Guns, masks and conspiracy theories. These have been controversial issues brewing for months, and even years, between political parties and legislators that now seem to be at boiling point on Capitol Hill.
Tensions in Congress have been high in the past, but the rhetoric of the last few months is not business as usual.
Julian Zelizer, a professor of political history at Princeton University, told USA Today the current climate is one of the bad moments in American history.
Compared to the days before the Civil War, in the 19th century, and the 1960s, Julian Zelizer said, today is at least like those, and in some ways, it’s worse. Though members may not be attacking each other physically as they did in the 19th century, sometimes it feels like they’re getting close.
Now, points of contention have appeared to have reached a crescendo, and have been magnified by the Capitol riot, and here are some of the problems that have legislators angrier with one another now than in recent history.
The 117th Congress brought in a new set of legislators, including some linked to right-wing fringe movements, including the QAnon conspiracy movement, which baselessly claims a deep state cabal of paedophiles tried to bring down Donald Trump, amongst others.
Representatives Lauren Boebert of Colorado and Marjorie Taylor Greene of Georgia are two of the rookie legislators most known for supporting QAnon ideas.
Taylor Greene has been a particular cracking point on Capitol Hill over the tolerance of conspiracy theories and the discourse that frequently accompanies them.

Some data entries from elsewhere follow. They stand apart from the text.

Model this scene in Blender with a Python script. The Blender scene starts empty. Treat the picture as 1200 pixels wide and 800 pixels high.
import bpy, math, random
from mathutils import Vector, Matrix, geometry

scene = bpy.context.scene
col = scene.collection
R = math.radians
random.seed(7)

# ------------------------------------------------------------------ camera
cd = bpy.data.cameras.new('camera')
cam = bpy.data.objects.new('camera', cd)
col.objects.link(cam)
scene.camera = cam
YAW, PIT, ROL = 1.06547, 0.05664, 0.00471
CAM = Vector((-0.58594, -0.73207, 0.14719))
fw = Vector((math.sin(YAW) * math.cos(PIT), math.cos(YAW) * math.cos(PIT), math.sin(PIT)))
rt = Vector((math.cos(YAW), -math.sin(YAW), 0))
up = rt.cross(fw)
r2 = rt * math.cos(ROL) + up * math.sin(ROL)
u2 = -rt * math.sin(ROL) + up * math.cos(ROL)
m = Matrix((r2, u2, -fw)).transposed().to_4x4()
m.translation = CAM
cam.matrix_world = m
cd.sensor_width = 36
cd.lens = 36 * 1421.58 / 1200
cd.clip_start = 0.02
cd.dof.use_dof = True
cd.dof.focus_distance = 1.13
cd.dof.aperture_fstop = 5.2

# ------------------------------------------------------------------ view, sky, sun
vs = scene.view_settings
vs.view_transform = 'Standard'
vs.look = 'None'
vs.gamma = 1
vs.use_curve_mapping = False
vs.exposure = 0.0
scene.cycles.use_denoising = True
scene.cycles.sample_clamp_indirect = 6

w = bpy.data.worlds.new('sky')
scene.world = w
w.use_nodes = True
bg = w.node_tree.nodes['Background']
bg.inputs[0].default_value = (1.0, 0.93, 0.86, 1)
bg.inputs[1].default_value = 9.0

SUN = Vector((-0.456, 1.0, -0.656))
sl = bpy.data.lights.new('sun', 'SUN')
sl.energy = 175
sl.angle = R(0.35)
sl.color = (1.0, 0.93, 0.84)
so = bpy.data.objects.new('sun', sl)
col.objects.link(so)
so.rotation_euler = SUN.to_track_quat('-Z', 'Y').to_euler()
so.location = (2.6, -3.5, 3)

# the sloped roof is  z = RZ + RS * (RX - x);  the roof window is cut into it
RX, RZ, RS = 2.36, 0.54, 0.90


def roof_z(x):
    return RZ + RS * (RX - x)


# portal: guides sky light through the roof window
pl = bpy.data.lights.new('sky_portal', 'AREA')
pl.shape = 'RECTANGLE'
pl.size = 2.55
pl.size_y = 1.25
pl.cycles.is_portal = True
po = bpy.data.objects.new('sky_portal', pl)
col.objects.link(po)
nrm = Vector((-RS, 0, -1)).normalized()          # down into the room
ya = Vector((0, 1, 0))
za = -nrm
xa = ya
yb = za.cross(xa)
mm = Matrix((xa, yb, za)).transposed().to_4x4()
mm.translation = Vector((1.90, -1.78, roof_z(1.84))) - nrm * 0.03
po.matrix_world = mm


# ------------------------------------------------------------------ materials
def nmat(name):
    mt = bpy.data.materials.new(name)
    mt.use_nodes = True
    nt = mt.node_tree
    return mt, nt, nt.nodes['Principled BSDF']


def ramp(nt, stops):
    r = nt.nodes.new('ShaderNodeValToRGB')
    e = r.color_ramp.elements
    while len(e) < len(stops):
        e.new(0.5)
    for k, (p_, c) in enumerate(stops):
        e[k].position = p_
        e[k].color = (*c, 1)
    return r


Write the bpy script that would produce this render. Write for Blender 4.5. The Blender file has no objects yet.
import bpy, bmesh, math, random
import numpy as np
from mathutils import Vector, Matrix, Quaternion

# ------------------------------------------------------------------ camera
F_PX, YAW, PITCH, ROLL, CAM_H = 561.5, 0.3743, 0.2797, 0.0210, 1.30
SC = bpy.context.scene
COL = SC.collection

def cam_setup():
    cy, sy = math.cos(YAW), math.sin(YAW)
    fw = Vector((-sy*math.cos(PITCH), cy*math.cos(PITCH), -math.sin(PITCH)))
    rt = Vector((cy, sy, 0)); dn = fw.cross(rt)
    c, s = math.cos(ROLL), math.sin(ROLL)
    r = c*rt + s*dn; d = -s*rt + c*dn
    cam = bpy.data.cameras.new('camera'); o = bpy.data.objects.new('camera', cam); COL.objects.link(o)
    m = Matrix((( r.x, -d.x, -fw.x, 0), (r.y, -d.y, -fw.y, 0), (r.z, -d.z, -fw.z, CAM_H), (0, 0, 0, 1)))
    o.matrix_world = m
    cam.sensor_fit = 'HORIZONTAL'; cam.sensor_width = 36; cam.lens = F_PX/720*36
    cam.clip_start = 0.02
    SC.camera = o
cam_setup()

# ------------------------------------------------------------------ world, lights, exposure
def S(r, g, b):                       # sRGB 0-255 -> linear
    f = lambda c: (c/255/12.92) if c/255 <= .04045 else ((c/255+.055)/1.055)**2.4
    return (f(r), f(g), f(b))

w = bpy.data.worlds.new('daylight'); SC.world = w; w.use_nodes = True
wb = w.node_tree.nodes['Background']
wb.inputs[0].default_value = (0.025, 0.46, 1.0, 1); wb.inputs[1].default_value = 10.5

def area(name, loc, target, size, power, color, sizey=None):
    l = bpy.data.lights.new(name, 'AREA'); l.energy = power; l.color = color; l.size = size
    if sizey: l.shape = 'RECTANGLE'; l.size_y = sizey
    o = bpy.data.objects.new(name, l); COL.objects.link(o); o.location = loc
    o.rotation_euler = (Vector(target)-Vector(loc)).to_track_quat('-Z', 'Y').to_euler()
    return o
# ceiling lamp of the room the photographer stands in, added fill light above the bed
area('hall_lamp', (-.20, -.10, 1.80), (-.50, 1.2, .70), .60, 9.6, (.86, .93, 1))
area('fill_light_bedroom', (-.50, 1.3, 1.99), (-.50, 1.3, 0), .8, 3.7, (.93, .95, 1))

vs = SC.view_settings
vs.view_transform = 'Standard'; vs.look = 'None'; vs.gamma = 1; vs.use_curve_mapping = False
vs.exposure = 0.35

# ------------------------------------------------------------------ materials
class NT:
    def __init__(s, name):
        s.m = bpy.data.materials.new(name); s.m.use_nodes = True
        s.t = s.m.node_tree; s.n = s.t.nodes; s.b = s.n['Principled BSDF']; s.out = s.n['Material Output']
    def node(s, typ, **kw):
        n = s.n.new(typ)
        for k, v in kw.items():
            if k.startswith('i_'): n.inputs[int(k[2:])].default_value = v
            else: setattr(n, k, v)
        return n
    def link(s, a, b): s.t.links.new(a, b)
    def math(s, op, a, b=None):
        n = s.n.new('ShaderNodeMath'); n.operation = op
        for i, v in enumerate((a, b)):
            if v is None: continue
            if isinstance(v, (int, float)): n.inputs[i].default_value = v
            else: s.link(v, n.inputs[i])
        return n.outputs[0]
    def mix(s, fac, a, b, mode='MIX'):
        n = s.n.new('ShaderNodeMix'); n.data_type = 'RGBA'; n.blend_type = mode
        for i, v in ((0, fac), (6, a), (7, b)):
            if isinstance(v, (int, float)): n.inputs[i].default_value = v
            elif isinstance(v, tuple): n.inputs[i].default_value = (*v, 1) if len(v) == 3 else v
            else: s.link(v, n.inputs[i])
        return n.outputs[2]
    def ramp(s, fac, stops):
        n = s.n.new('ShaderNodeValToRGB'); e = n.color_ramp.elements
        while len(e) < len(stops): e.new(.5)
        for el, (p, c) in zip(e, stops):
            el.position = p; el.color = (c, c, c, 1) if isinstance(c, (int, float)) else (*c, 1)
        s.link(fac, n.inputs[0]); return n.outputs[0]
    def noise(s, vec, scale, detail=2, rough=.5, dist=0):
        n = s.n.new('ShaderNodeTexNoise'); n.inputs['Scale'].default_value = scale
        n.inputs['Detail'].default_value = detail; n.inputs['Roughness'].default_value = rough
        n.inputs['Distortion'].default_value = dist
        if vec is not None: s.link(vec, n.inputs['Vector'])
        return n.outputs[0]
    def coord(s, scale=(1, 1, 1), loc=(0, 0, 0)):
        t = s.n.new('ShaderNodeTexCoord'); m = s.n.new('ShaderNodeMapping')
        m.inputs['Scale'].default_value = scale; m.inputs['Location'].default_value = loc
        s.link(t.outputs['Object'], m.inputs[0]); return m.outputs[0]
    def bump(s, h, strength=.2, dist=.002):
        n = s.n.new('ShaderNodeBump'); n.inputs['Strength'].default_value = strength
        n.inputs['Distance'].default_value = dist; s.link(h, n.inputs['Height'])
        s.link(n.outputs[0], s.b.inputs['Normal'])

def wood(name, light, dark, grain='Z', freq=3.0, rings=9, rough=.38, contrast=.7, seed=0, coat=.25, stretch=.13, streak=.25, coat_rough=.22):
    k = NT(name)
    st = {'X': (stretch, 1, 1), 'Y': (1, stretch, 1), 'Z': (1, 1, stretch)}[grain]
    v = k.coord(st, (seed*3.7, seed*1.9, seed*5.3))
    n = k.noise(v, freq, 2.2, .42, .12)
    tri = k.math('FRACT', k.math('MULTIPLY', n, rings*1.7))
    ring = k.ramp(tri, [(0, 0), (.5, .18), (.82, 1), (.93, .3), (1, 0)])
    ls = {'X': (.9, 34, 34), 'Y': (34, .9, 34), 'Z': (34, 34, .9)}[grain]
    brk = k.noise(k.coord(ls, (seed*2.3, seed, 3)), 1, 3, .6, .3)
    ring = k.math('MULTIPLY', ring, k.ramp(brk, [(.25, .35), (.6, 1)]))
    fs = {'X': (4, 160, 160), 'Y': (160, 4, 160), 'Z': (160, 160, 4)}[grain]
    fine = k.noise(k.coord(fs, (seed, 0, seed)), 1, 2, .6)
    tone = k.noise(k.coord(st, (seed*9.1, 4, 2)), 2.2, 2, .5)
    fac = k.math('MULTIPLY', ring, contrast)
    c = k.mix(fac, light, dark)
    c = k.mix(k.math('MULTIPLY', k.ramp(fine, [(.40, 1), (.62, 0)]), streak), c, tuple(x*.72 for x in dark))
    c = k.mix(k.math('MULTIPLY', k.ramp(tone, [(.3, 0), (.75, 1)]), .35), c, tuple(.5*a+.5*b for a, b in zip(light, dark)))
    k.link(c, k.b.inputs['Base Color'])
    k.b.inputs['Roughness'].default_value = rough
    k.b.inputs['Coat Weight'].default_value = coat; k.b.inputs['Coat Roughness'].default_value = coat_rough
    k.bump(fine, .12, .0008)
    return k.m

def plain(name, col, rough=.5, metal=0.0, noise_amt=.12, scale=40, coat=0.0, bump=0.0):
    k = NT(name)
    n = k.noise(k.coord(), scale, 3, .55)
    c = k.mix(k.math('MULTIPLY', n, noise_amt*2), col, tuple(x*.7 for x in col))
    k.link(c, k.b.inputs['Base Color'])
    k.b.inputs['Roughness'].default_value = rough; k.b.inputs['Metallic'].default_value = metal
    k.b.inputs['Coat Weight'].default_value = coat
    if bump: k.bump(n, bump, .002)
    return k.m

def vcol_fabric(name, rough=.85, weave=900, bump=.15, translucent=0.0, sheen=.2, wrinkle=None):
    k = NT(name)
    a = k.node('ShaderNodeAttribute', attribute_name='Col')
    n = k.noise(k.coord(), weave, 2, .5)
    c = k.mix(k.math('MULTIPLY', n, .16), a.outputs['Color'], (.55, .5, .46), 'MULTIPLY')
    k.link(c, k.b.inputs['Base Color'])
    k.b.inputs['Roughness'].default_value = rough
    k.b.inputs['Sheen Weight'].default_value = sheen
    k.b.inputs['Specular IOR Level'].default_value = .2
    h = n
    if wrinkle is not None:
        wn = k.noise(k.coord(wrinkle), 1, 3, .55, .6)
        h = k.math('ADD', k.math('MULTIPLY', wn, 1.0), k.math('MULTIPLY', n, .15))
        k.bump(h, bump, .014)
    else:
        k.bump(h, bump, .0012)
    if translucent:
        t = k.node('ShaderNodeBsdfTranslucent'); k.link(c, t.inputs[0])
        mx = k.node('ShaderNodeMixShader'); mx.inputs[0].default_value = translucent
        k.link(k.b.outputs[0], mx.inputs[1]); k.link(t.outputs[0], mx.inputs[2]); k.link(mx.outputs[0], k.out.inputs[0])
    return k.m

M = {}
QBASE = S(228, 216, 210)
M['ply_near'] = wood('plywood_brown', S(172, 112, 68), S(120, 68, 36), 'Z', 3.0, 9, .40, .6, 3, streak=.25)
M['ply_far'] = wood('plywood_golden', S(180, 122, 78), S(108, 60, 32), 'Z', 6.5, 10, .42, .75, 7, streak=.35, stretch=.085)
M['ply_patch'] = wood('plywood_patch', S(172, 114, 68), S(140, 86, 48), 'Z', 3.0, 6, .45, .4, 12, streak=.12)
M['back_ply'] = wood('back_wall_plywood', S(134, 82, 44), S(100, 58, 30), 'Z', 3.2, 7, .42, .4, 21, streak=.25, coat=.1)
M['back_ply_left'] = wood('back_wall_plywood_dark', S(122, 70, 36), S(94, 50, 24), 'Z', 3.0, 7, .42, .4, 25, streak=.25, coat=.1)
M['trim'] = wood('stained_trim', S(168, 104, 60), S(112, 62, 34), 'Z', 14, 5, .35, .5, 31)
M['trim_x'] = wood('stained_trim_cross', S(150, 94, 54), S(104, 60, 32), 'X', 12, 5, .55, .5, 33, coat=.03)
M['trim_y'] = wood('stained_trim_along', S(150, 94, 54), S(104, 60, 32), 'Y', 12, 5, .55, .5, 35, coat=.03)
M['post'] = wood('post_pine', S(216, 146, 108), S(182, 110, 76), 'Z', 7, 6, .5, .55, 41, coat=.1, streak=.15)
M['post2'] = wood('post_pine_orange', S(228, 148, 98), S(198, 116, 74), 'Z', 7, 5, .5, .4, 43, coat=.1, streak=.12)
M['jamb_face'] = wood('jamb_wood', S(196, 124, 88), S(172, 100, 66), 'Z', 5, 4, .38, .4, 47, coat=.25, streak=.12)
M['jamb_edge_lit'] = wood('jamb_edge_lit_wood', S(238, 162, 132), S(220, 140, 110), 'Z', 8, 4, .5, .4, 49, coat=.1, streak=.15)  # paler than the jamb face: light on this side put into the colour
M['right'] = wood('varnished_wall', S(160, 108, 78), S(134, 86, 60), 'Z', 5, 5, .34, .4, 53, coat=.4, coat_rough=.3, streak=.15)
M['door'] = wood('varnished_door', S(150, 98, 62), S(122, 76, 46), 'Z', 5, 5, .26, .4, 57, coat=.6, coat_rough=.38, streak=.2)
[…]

The Democratic-led House last month voted principally along party lines to remove Taylor Greene from her two committees for a litany of incendiary, conspiratorial and menacing social media posts before she was elected, which included questioning whether the 9/11 terrorist attacks ever happened, stalking and taunting a teen survivor of the bloody Marjory Stoneman Douglas High School shooting, and implying that space lasers were causing lethal wildfires in California.
The floor debate over Taylor Greene, in a chamber already motivated by division and distrust, turned bleak as House members took turns arguing not just about Greene’s particular conduct but what it said about House members who demanded or opposed her punishment.
On top of QAnon and other right-wing extremist beliefs, 147 congressional Republicans expedited misleading claims that Donald Trump won the presidential election and voted to not accept election results in Arizona and Pennsylvania.
But this is what happens when othering and demonisation become the norm. When the extremes on each end of the political rainbow silence the moderate voices in the middle.
It’s the fault of both sides, and there’s no way back but for the moderate voices in both parties to reclaim the centre, and it wouldn’t be so sad if they didn’t act like bitter, pretentious high schoolers, all belonging to their own clicks and behaving literally like spiteful children.
They all just act like attention seekers, go-getters, narcissists, seekers to condemn others and not taking a serious role in what they’re there to do, and it makes me question how these cult members get elected into Congress.
And I do not doubt that there are numerous in the closet in Congress who are at the point of coming out of the cupboard.
They’re a pretty reckless bunch of people who will end up doing more harm than good for the American people, and the fence needs to be taken down as quickly as possible because if they can’t protect their people, then they shouldn’t be protected either.